Não tenhamos medo de levantar esta bandeira e partirmos para ações efetivas. Precisamos tornar público este segredo que já não é segredo para ninguém, mas que apenas tem sido tratado de forma muito pouco propositiva.
Como bem disse Patricia Garcia em seu artigo aqui citado, “atos individuais de corrupção, nas diversas interações diárias, podem parecer pequenos em escala, mas estes representam milhões de interações negativas tendo um enorme e danoso efeito sobre os esforços de melhorar a saúde.”
Se de um lado temos uma agenda setorial a ser construída neste sentido, de outro precisamos também olhar de baixo para cima, dando pequenos passos. Neste sentido, como humilde contribuição irei abordar em textos futuros alguns poucos exemplos de corrupção e fraude (já adianto que todos de amplo conhecimento) no mundo real da saúde, a partir de cada elo, para em seguida complementar com o registro de algumas iniciativas já implantadas e/ou sugestões práticas para combatê-las.
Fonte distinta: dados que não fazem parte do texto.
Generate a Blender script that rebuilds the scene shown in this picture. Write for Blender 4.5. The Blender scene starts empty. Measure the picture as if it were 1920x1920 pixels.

Que fique claro que o objetivo não é apontar culpados, mas identificar oportunidades e propor, quando possível, algumas ações. Pensemos grande mas comecemos simples naquilo que está ao alcance de nossas mãos.
Para finalizar, um estudo da ONU demonstra que aproximadamente R$ 200 bilhões são desviados no Brasil por ano por conta da corrupção, um valor que permitiria multiplicar em muitas vezes os investimentos em diversas áreas, inclusive a saúde. Quando desperdiçamos recursos, impedimos que eles cheguem na ponta e contribuímos com as mazelas sociais. Corrupção mata! Dito isso, abro este espaço para cada leitor que queira contribuir com sugestões sobre práticas e oportunidades de melhorias. Serão todas muito bem-vindas!